WHAT YOU SHOULD DO | Look through the data and write out every line with the word "from" in it.

------------------------------------

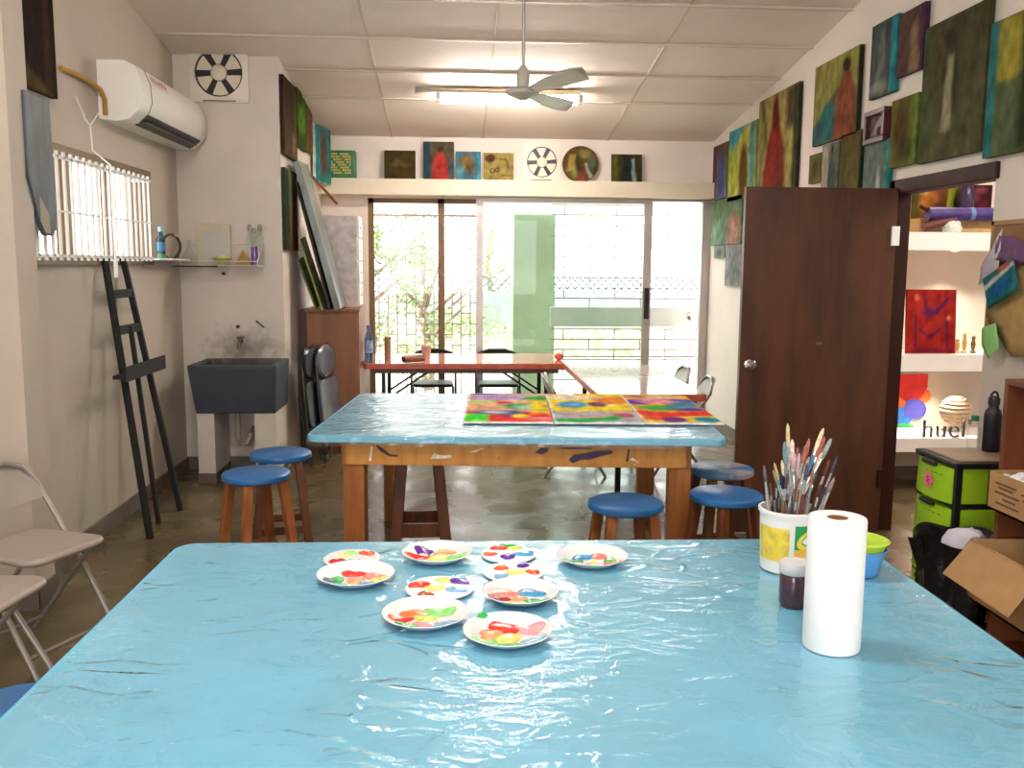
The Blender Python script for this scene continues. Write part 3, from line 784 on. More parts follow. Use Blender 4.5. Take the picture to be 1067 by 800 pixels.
# paintbrushes: (bottom angle, lean dx, dy, length, handle, ferrule, bristle, tip kind, label)
def brush(dx, dy, L_, hcol, bcol, tip, label, bw=.006, base=None, group='paintbrushes in the tub'):
    t = thing('paintbrush', label, 'paintbrush', (BX+(base[0] if base else -dx*.12), BY+(base[1] if base else -dy*.2), TZ+.012), 0, group)
    bw *= .72; a = Vector((0, 0, 0)); d = Vector((dx, dy, 1)).normalized()
    P = lambda s: a+d*L_*s
    hm = mat('brush handle '+hcol, hcol, .35, var=.15, scale=30); bmt = mat('brush bristle '+bcol, bcol, .8, var=.3, scale=90)
    if tip:
        MB().tube([P(0), P(.3), P(.62), P(.72)], [.002, .0042, .0052, .0042], 8).build('handle', hm, t, smooth=True)
        MB().tube([P(.715), P(.84)], [.0044, bw*.95], 10).build('ferrule', M_chrome, t, smooth=True)
        MB().tube([P(.838), P(.9), P(.97), P(1)], [bw*.9, bw*1.15, bw*.95, bw*.35], 10).build('bristles', bmt, t, smooth=True)
    else:
        MB().tube([P(0), P(.1), P(.17)], [bw*.5, bw, bw*.9], 8).build('bristles', bmt, t, smooth=True)
        MB().tube([P(.168), P(.3)], [bw*.95, .0044], 8).build('ferrule', M_chrome, t, smooth=True)
        MB().tube([P(.296), P(.4), P(.7), P(1)], [.0044, .0055, .0042, .002], 8).build('handle', hm, t, smooth=True)
brush(-.30, .02, .285, 'd8cdb8', 'c8b080', True, 'thin paintbrush with straw bristles leaning farthest left in the tub', .0045)
brush(-.17, -.02, .285, 'd9ccb0', 'e0d2a8', True, 'short pale paintbrush with round cream tip, second from left in the tub', .006)
brush(-.055, .02, .378, '8fb8c8', 'd8c890', True, 'tallest paintbrush with pale blue handle and straw tip left of centre', .0065)
brush(-.09, .05, .33, 'a8b4b0', '6c8c98', True, 'grey paintbrush with flat bluish tip beside the tallest one', .009)
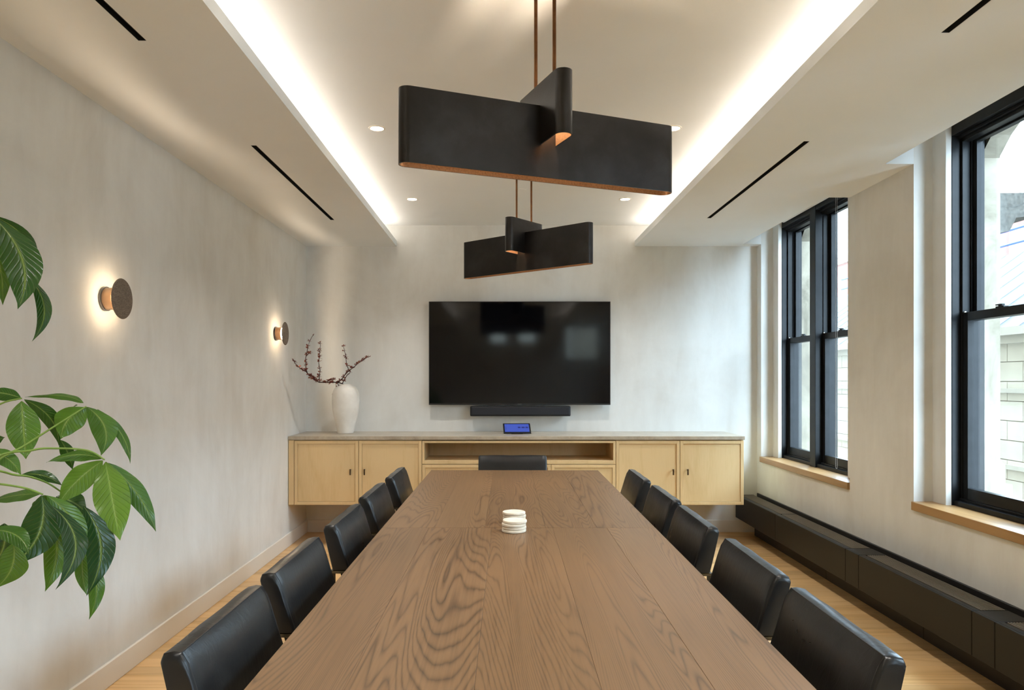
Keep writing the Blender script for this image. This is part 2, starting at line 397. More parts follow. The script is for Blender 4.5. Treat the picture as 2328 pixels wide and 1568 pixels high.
# ------------------------------------------------------------------ windows
def window(idx, a, b):
    """twin double-hung window in the recess a..b"""
    y1 = b - STEP_Y; y0 = y1 - 1.302; ym = (y0 + y1) / 2; mw = .0525
    zb, zt = .708, 2.86
    root = empty('window_%d' % idx, (FR_X, ym, zb)); root['kind'] = 'structure'
    o = Vector((FR_X, ym, zb))
    def bx(bm, x0, x1, ya, yb_, z0, z1, bev=.0015): return box(bm, x0 - o.x, x1 - o.x, ya - o.y, yb_ - o.y, z0 - o.z, z1 - o.z, bev, 1)
    bm = bmesh.new()
    for s, e in ((y1, 1), (y0, -1)):           # jambs: liner, stop, track
        q = lambda d0, d1: (s - d1, s - d0) if e > 0 else (s + d0, s + d1)
        bx(bm, FR_X, 2.66, *q(-.03, .004), zb, zt); bx(bm, 2.537, 2.66, *q(.004, .020), zb, zt); bx(bm, 2.580, 2.587, *q(.02, .030), zb, zt)
    bx(bm, FR_X, 2.66, y0, y1, 2.752, zt); bx(bm, 2.52, 2.66, y0, y1, 2.735, 2.752); bx(bm, 2.537, 2.585, y0, y1, 2.715, 2.735)
    bx(bm, FR_X + .012, 2.66, y0, y1, zb, .735); bx(bm, 2.53, 2.66, y0, y1, .735, .748)
    obj('window_frame', bm, M_BLACKF, root)
    bm = bmesh.new(); bx(bm, FR_X - .004, 2.545, ym - mw, ym + mw, zb, zt, .002)
    bx(bm, 2.545, 2.66, ym - mw - .008, ym + mw + .008, zb, zt)
    obj('mullion', bm, M_BLACKF, root)
    for u0, u1 in ((y0 + .020, ym - mw - .008), (ym + mw + .008, y1 - .020)):
        for nm, x0, x1, z0, z1, rb, rt in (('lower_sash', 2.541, 2.576, .748, 1.772, .062, .046), ('upper_sash', 2.591, 2.626, 1.728, 2.752, .040, .046)):
            bm = bmesh.new(); st = .038
            bx(bm, x0, x1, u0, u0 + st, z0, z1); bx(bm, x0, x1, u1 - st, u1, z0, z1)
            bx(bm, x0, x1, u0 + st, u1 - st, z0, z0 + rb); bx(bm, x0, x1, u0 + st, u1 - st, z1 - rt, z1)
            s = obj(nm, bm, M_BLACKF, root)
            bm = bmesh.new(); bx(bm, x0 + .022, x0 + .026, u0 + st - .004, u1 - st + .004, z0 + rb - .004, z1 - rt + .004, 0)
            obj('pane', bm, M_GLASS, s)
            if nm == 'lower_sash':
                c = (u0 + u1) / 2; bm = bmesh.new()
                bx(bm, x0 + .004, x1 - .004, c - .03, c + .03, z1, z1 + .008); bx(bm, x0 + .008, x0 + .026, c - .012, c + .016, z1 + .008, z1 + .02)
                bx(bm, x0 + .010, x0 + .022, c + .010, c + .04, z1 + .014, z1 + .020)
                obj('sash_lock', bm, M_BLACKF, s)
                bm = bmesh.new(); bx(bm, x0 + .002, x0 + .01, u1 - .012, u1 - .004, z1, z1 + .007, 0); obj('tilt_latch', bm, M_TRIM, s)
    sl = obj('window_sill', box(bmesh.new(), XR - .016 - o.x, FR_X + .03 - o.x, a - o.y, b - o.y, .660 - o.z, zb - o.z, .003, 2), M_SILL, root)
    return root
for i, (a, b) in enumerate(WIN): window(i + 1, a, b)
for i, (x0, x1, z0, z1) in enumerate(RW):
    root = empty('window_%d' % (i + 5), ((x0 + x1) / 2, YR - .10, z0)); root['kind'] = 'structure'; hw, hh = (x1 - x0) / 2, z1 - z0
    bm = bmesh.new(); f_ = .035
    for q in ((-hw, -hw + f_, 0, hh), (hw - f_, hw, 0, hh), (-hw + f_, hw - f_, 0, f_), (-hw + f_, hw - f_, hh - f_, hh)): box(bm, q[0], q[1], -.03, .03, q[2], q[3])
    obj('window_frame', bm, M_BLACKF, root); obj('pane', B(-hw + f_, hw - f_, -.002, .002, f_, hh - f_), M_GLASS, root)
for a, b in WIN:
    ld = bpy.data.lights.new('daylight_portal', 'AREA'); ld.shape = 'RECTANGLE'; ld.size = 2.1; ld.size_y = 1.35
    ld.cycles.is_portal = True
    lo = bpy.data.objects.new('daylight_portal', ld); COL.objects.link(lo)
    lo.location = (2.64, b - STEP_Y - .65, 1.75); lo.rotation_euler = (0, PI / 2, 0)

# bead chain of the roller blind in the far window
rb = thing('roller_blind', 'bead chain loop hanging in front of the far window', 'blind', (2.44, 5.30, 2.75))
bm = bmesh.new(); tube(bm, [(0.02, -.10, .05), (.02, 1.05, .05)], .022, 12); obj('roller_tube', bm, M_TRIM, rb)
bm = bmesh.new()
zlo = .755 - 2.75
for s in (-1, 1):
    z = .05
    while z > zlo + .012:
        bmesh.ops.create_icosphere(bm, subdivisions=1, radius=.0024, matrix=Matrix.Translation((0, s * .013, z))); z -= .006
for k in range(7):
    a_ = PI + PI * k / 6
    bmesh.ops.create_icosphere(bm, subdivisions=1, radius=.0024, matrix=Matrix.Translation((0, .013 * math.cos(a_), zlo + .012 + .013 * math.sin(a_))))
oc = obj('bead_chain', bm, plain('nickel_beads', (.45, .43, .40), .3, .8), rb); oc['kind'] = 'stuff'

# ------------------------------------------------------------------ outside: stone surround, street, houses
ex = thing('stone_facade', 'weathered limestone window surround with corbels outside the windows', 'facade', (2.66, 3.0, 0))
def exb(bm, poly, y0, y1): prism(bm, [(p[0] - 2.66, p[1]) for p in poly], 'y', y0 - 3.0, y1 - 3.0)
pier_prof = [(2.665, -3), (2.86, -3), (2.86, .60), (2.85, .816), (2.81, .826), (2.81, .926), (2.78, .958), (2.78, 3.3), (2.665, 3.3)]
for i in range(0, len(edges), 2):
    hi, lo = edges[i] - 0, edges[i + 1]
    hi = hi + .02 if i else YB + .6
    bm = bmesh.new(); exb(bm, pier_prof, lo - STEP_Y + .03 if i < len(edges) - 2 else lo, (hi + .06) if i else hi); obj('stone_pier', bm, M_EXT, ex)
    if i < len(edges) - 2 and i > 0:
        m = (hi + lo) / 2; bm = bmesh.new()
        exb(bm, [(2.78, 2.53), (3.26, 2.53), (3.26, 2.40), (3.10, 2.38), (3.06, 2.30), (2.96, 2.28), (2.93, 2.20), (2.86, 2.17), (2.84, 2.06), (2.78, 2.0)], m - .16, m + .16)
        obj('corbel', bm, M_DKSTONE, ex)
for a, b in WIN:
    y1 = b - STEP_Y + .03; y0 = y1 - 1.36; bm = bmesh.new(); n = 14
    pts = []
    for k in range(n + 1):
        t = k / n; pts.append((y0 + (y1 - y0) * t, 2.64 + .30 * math.sin(PI * t) ** .75))
    vs = []
    for X in (2.668, 2.775):
        vs.append([[bm.verts.new((X - 2.66, p[0] - 3, p[1])) for p in pts], [bm.verts.new((X - 2.66, p[0] - 3, 3.3)) for p in pts]])
    for k in range(n):
        for s in (0, 1): bm.faces.new((vs[s][0][k], vs[s][0][k + 1], vs[s][1][k + 1], vs[s][1][k]))
        bm.faces.new((vs[0][0][k], vs[1][0][k], vs[1][0][k + 1], vs[0][0][k + 1]))
    obj('stone_arch', bm, M_EXT, ex)
    bm = bmesh.new(); box(bm, .05, .22, y0 - 3, y1 - 3, .50, .66, .01, 1); obj('outer_sill', bm, M_EXT, ex)
obj('unseen_upper_storeys', B(.01, .12, -40, 50, 3.3, 34), M_EXT, ex); obj('lower_storeys', B(.01, .2, -40, 50, -14, -3), M_EXT, ex)  # upper wall is out of view, built tall and long to shade the street
obj('neighbour_bay', B(.01, .12, 4.4, 50, -3, 3.3), M_EXT, ex); obj('neighbour_bay', B(.01, .12, -40, -6.2, -3, 3.3), M_EXT, ex)
struct('street_ground', B(2.9, 70, -40, 90, -14.2, -14), M_GRND)

hb = thing('stone_building', 'cream stone building with cornice across the street', 'building', (16, 25, -14))
obj('wall', B(.05, 9, -40, 45, 0, 16.6), M_FAC2, hb)
# ashlar blocks where the windows look out
hz = .62; zz = 16.6; row = 0
while zz > 10.2:
    yy = -9.0 - (row % 2) * .7
    while yy < 14:
        bm = B(0, .06, yy + .012, yy + 1.4 - .012, zz - hz + .012, zz - .012); obj('ashlar_block', bm, M_FAC, hb); yy += 1.4
    zz -= hz; row += 1
for z0, z1, d in ((16.55, 16.8, .22), (16.8, 17.05, .4), (15.0, 15.14, .1), (12.6, 12.74, .1)):
    obj('cornice_band', B(-d, .3, -40, 45, z0, z1), M_FAC2, hb)
bm = bmesh.new(); prism(bm, [(0.0, 17.05), (5.0, 20.6), (9.0, 20.6), (9.0, 17.05)], 'y', -40, 45); obj('roof', bm, M_ROOF, hb)
for k in range(34):
    yy = -20 + k * 1.1
    bm = bmesh.new(); prism(bm, [(0.0, 17.05), (5.0, 20.6), (5.0, 20.68), (-.02, 17.13)], 'y', yy, yy + .05); obj('roof_seam', bm, M_FAC2, hb)
hr = thing('reflection_block', 'plain unseen block added for the television to reflect', 'building', (0, -14, -14))  # block added behind the rear wall to set the brightness mirrored in the screen
obj('wall', B(-20, 2.6, -8, 0, 0, 34), M_FAC, hr)
hp = thing('brick_building', 'pale pink brick building rising behind the grey roof', 'building', (27, 30, -14))
obj('wall', B(0, 8, -45, 40, 0, 24.6), M_PINK, hp)
for k in range(16):
    w_ = obj('window', B(-.06, .02, -30 + k * 3.4, -28.8 + k * 3.4, 21.4, 23.4), M_WINF, hp)
obj('parapet', B(-.3, .3, -45, 40, 24.6, 25.1), M_FAC, hp)
sf = thing('scaffold', 'blue scaffold rails standing on the roof across the street', 'scaffold', (21.5, 28, 6.66))
for k, z in enumerate((.5, 1.1)): obj('rail', tube(bmesh.new(), [(0, -20, z), (0, 18, z)], .06, 6), M_BLUE, sf)
for k in range(10): obj('post', tube(bmesh.new(), [(0, -19 + k * 4, -.02), (0, -19 + k * 4, 1.2)], .05, 6), M_BLUE, sf)

# ------------------------------------------------------------------ radiator cover along the windows
rd = thing('radiator_cover', 'long dark bronze radiator cover with top grilles under the windows', 'radiator cover', (2.235, 2.0, 0))
RX, RZ0, RZ = 2.12, .156, .36
def rb_(x0, x1, y0, y1, z0, z1, bev=.002): return B(x0 - 2.235, x1 - 2.235, y0 - 2, y1 - 2, z0, z1, bev, 1)
obj('body', rb_(RX + .012, 2.285, YR + .05, 6.595, RZ0 + .01, RZ - .03), M_RADK, rd)
seams = [6.60, 5.64, 4.486, 4.321, 3.279, 3.125, 2.02, 1.865, .78, .625, -.46, -.615, -1.7, -2.85]
for i in range(len(seams) - 1):
    hi, lo = seams[i] - .002, seams[i + 1] + .002
    obj('front_panel', rb_(RX, RX + .012, lo, hi, RZ0, RZ), M_RAD, rd)
    if hi - lo < .3:
        obj('top_plate', rb_(RX + .012, 2.285, lo, hi, RZ - .004, RZ), M_RAD, rd)
    else:
        g = obj('grille_frame', rb_(RX + .012, RX + .040, lo, hi, RZ - .004, RZ), M_RAD, rd)
        for k in range(9):
            x = RX + .050 + k * .0128
            obj('grille_bar', rb_(x, x + .0055, lo + .004, hi - .004, RZ - .014, RZ, 0), M_GRB, g)
        for e0, e1 in ((lo, lo + .004), (hi - .004, hi)):
            obj('grille_end', rb_(RX + .04, 2.285, e0, e1, RZ - .016, RZ, 0), M_RAD, g)
obj('back_plate', rb_(2.335, XR - .001, YR + .05, 6.66, RZ - .06, RZ + .006), M_RADK, rd)
obj('slot_floor', rb_(2.28, 2.336, YR + .05, 6.66, RZ - .06, RZ - .05), M_RADK, rd)
ks = [6.55, 5.1, 3.92, 2.4, .9, -.6, -2.0, -2.85]
for i in range(len(ks) - 1):
    obj('kick_panel', rb_(2.275, 2.29, ks[i + 1] + .0015, ks[i] - .0015, 0, RZ0 + .01), M_RADK, rd)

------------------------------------

RESULT OF THIS EXERCISE |
The Blender Python script for this scene continues. Write part 3, from line 784 on. More parts follow. Use Blender 4.5. Take the picture to be 1067 by 800 pixels.
brush(-.17, -.02, .285, 'd9ccb0', 'e0d2a8', True, 'short pale paintbrush with round cream tip, second from left in the tub', .006)